Limites des techniques de compression d’IA à grande échelle
Alors que les modèles d'intelligence artificielle ne cessent de croître en taille et en complexité, optimiser leur efficacité devient un enjeu crucial. La quantification, une technique phare pour réduire leur empreinte mémoire et accélérer leur inférence, pourrait cependant approcher de ses limites selon une étude récente. Explications.
La course à l'efficacité des modèles d'IA
Dans le domaine de l'intelligence artificielle, la quantification consiste à réduire le nombre de bits nécessaires pour représenter les paramètres internes d'un modèle. L'idée est d'obtenir une précision suffisante pour la tâche visée, sans gaspiller de ressources. C'est un peu comme arrondir une heure : dire "midi" est souvent amplement suffisant, inutile de préciser "midi une seconde et quatre millisecondes".
Les modèles d'IA reposent sur des millions voire des milliards de paramètres. Les quantifier, c'est alléger considérablement la charge de calcul, un enjeu crucial pour déployer ces modèles à grande échelle.

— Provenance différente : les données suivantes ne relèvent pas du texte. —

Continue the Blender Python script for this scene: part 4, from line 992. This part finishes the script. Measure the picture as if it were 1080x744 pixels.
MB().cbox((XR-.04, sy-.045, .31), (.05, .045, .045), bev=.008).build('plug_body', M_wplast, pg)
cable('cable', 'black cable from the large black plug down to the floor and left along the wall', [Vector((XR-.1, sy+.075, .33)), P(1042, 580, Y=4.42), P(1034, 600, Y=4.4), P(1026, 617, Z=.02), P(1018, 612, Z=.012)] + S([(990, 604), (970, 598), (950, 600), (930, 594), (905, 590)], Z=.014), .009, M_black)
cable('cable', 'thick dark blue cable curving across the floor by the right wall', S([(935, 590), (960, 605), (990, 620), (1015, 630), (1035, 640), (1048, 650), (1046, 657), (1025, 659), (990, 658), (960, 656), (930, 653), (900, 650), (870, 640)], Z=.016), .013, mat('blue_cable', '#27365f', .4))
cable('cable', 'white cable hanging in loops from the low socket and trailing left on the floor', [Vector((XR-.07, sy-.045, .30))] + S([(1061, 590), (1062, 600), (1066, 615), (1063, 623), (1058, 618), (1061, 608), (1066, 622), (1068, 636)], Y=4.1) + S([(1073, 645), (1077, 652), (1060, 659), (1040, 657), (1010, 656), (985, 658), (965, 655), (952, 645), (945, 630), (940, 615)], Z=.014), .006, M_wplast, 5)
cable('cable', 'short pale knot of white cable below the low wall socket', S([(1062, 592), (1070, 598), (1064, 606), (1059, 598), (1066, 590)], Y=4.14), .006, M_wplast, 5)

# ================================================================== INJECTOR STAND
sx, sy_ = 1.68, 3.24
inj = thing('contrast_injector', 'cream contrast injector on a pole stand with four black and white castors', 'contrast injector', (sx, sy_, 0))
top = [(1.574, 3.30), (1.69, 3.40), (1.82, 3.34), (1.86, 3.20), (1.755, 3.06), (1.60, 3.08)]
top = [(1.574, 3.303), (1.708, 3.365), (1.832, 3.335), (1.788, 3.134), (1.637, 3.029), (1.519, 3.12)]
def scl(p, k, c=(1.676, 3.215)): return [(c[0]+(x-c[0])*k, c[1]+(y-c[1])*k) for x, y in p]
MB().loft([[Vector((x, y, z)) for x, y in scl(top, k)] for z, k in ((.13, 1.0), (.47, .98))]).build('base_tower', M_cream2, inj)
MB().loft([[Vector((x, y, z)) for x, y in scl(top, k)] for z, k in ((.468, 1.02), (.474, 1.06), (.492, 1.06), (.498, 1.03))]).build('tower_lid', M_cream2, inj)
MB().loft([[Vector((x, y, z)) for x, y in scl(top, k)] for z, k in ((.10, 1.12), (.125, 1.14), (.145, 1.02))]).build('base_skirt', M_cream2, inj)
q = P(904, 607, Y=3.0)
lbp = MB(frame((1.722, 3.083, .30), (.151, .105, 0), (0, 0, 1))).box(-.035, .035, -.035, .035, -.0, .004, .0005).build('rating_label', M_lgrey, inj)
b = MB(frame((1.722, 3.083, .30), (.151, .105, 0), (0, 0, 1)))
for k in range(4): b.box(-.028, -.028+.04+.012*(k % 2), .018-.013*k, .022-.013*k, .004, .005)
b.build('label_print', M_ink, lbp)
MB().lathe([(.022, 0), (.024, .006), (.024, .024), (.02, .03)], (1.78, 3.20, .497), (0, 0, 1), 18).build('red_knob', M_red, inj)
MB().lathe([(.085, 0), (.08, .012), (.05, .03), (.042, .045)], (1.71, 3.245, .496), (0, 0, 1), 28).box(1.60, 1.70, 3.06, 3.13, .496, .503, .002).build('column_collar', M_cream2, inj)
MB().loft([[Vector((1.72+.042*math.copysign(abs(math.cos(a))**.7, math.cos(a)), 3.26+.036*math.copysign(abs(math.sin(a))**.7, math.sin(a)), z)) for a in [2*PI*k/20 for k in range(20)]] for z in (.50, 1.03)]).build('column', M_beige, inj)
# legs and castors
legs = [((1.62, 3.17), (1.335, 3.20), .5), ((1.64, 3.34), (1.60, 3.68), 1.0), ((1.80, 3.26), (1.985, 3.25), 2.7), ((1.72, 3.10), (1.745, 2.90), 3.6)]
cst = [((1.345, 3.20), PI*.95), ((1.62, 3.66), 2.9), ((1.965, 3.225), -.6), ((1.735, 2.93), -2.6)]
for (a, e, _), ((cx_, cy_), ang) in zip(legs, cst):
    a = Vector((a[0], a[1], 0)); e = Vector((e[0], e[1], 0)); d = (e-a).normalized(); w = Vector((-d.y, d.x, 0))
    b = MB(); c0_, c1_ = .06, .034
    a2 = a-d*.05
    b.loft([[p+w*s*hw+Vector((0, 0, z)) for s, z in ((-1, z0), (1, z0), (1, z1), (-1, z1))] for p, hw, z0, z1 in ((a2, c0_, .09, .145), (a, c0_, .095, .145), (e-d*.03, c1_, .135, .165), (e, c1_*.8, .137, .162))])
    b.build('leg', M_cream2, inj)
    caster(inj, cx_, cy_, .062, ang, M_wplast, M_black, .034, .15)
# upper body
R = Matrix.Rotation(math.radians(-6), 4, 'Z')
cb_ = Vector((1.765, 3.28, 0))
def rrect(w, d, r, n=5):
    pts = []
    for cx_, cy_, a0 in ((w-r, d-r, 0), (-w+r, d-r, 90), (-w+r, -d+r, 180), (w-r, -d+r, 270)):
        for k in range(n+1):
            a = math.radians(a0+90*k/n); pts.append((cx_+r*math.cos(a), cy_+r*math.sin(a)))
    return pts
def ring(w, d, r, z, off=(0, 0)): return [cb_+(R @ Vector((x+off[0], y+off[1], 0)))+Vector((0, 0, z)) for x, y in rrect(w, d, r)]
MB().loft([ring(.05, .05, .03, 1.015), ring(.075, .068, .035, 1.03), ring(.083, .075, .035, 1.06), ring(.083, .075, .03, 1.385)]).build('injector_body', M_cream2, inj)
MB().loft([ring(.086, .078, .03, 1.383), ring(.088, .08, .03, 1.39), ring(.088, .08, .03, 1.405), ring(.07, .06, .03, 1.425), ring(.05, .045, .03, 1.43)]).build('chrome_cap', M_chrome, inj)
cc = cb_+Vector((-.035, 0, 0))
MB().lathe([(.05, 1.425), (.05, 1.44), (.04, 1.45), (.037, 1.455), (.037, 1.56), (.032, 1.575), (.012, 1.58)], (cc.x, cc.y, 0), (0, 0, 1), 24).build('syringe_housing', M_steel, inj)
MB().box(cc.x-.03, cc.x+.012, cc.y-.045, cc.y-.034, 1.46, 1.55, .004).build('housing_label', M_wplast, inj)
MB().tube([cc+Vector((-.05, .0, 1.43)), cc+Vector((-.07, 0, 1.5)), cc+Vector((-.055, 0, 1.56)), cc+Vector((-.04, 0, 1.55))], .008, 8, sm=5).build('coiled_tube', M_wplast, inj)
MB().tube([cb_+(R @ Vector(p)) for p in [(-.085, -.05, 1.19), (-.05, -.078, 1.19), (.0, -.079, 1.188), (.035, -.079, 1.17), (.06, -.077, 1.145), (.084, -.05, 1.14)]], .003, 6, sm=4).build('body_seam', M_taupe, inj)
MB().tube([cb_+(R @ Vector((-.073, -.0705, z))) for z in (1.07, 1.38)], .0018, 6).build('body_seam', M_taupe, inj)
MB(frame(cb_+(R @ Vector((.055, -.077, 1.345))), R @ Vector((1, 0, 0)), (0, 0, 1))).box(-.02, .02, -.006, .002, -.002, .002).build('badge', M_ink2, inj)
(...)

Cependant, des chercheurs de Harvard, Stanford, MIT, Databricks et Carnegie Mellon tirent la sonnette d'alarme : la quantification aurait des limites, qui pourraient être atteintes plus vite que prévu.
Des compromis inattendus
Leur étude montre que les modèles quantifiés voient leurs performances se dégrader si la version originale non quantifiée a été entraînée longtemps sur beaucoup de données. Autrement dit, plutôt que de compresser a posteriori un énorme modèle, il vaudrait mieux directement entraîner un modèle plus petit.
Le coût numéro un de l'IA est et restera l'inférence, et notre travail montre qu'une piste majeure pour le réduire ne fonctionnera pas éternellement.
Tanishq Kumar, étudiant à Harvard et premier auteur de l'étude
C'est une mauvaise nouvelle pour les géants de l'IA qui misent sur l'approche "toujours plus gros, toujours plus de données" pour leurs modèles, avant de les quantifier pour les rendre utilisables. Des effets commencent à se faire sentir : des chercheurs ont constaté que quantifier le modèle Llama 3 de Meta tendait à être "plus dommageable" que pour d'autres modèles, peut-être à cause de sa méthode d'entraînement particulièrement lourde.
Entraîner "bas de gamme" pour mieux quantifier
Y a-t-il une parade ? Les auteurs avancent une piste : entraîner directement les modèles en basse précision les rendrait plus robustes à la quantification. On parle ici de précision numérique, c'est-à-dire du nombre de chiffres après la virgule utilisés dans les calculs. La plupart des modèles sont aujourd'hui entraînés en "demi-précision" 16 bits, puis quantifiés en précision 8 bits.
Certains acteurs comme Nvidia poussent vers des précisions encore plus basses, comme le FP4 (4 bits) sur leurs nouvelles puces d'inférence Blackwell. Mais attention, prévient l'étude : en dessous de 7-8 bits, la dégradation devient sensible, sauf pour les modèles vraiment gigantesques.
Vers une IA plus frugale ?
Au-delà des considérations techniques, cette étude soulève une question plus large : la course actuelle à des modèles d'IA toujours plus énormes et gourmands est-elle soutenable ? Face à la perspective de rendements décroissants, certains acteurs pourraient être tentés de revoir leur stratégie.
Plutôt que d'engraisser des modèles pour ensuite les faire maigrir, une piste serait de miser sur une "IA frugale" dès le départ : des architectures volontairement légères et optimisées, entraînées sur des données soigneusement sélectionnées et filtrées. Si les gains de la quantification ont une limite, il faudra bien trouver d'autres leviers pour démocratiser l'IA sans exploser les budgets énergie et calcul.
Une chose est sûre : la précision numérique est un paramètre crucial en IA, qui ne se laisse pas comprimer à l'infini sans conséquence. Comme le résume Tanishq Kumar : "On ne peut pas la réduire éternellement sans que les modèles en souffrent". La quantification n'est pas une baguette magique, et cette étude nous rappelle utilement que même en IA, il n'y a pas de repas gratuit.